Matthew Okazaki has been selected as Densho’s Artist-in-Residence this year. For his project, he will use photographs and records found in the Densho archives to study the World War II American concentration camps through a series of scale models. In addition to his role as APB principal, Matt has an interdisciplinary art practice that explores themes of longing and belonging. Here is an excerpt from his proposal:

“My grandfather spent his youth in the American concentration camps of World War II. They stayed in horse stables and converted army barracks. He says that there was so much dust.
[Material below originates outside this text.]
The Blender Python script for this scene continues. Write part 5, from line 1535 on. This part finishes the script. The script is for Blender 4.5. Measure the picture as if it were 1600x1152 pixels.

In the middle of the war, in the middle of the desert, surrounded by barbed wire fences and outposts and armed guards, it was a place-between, where the conflict of identity was made manifest. A placeless place for those inexplicably extracted from their former lives, from their former selves. Barren architectures in barren landscapes, these “homes” were hardly that — blank walls, a stove, a lone light bulb — devoid of any semblance and sense of a domesticity. And yet, despite the incredible trauma, looking back my grandfather told me he sometimes took comfort there in the desert. Perhaps much of this can be attributed to the resilience of the people imprisoned, who quickly began making furniture, toys, curtains, and keepsakes from scrap lumber and found objects. They began gardening in the yards, transforming areas into impossibly lush oases in these desolate regions. Here, by transforming the sterility of the desert and the architecture into makeshift homes, an act of quiet rebellion had taken place. A form of perseverance, of gaman, not to be viewed as reactive, but as a radically projective act. For people like my grandfather, like it or not this was home, and so a home it would become.”